The Swiss Federal Institute for Forest, Snow and Landscape Research (WSL) has developed an educative interactive game called Murgame, which gives a player the feeling of debris-flow risk in mountainous environments.

The game can be played online in several languages (English, German, French) – the link is given here.

There are instruction available for a player in each language, for Murgame v2.0 in English the link to documentation is given here. For those that need some game ideas, they are also available, the link is given here.

The idea is that a player test different mitigation countermeasures and see online their effectiveness and evaluate their cost-benefit ratio.

The starting point of the game is that a player builds his/her own village following the given framework: number of buildings to host the given number of inhabitants and supporting infrastructure, such as a school or s shop. The position of a village can be on either side of a torrential channel conveying debris flows.

Murgame is based on the simulation models for debris flows called RAMMS-DF to simulate the debris flow behavior and its impact on the village.  The extreme debris flow is visualized on the computer screen and the game player sees then the cost data of this simulated event to the virtual village.
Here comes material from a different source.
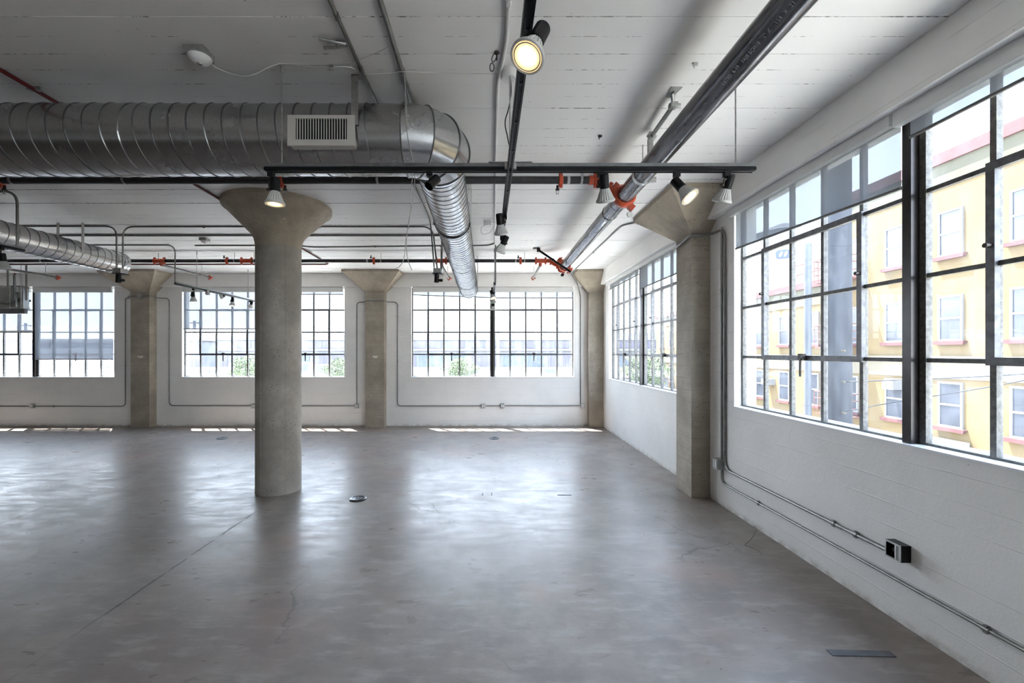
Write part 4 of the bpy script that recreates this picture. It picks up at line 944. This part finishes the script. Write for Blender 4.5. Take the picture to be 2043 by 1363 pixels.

After a virtual village is constructed, the player selects to simulate a small or a large extreme event – i. e. a debris flow. When simulation results are visualized, the player can select non-structural measures (early warning system for evacuation – sirens) or structural measures (dikes, levees). Their impact can be seen by re-running the model in order to see the acceptability of the proposed countermeasures

The simulation model RAMMS-DF was already applied in Slovenia for different real case studies, such as for the 2018 Krvavec Debris Flood, a technical note on this event was published in the journal Landslides by Bezak et al (2020): An extreme May 2018 debris flood case study in northern Slovenia: analysis, modelling, and mitigation.

A review paper on the RAMMS model was also published by Mikoš and Bezak (2021): Debris Flow Modelling Using RAMMS Model in the Alpine Environment With Focus on the Model Parameters and Main Characteristics.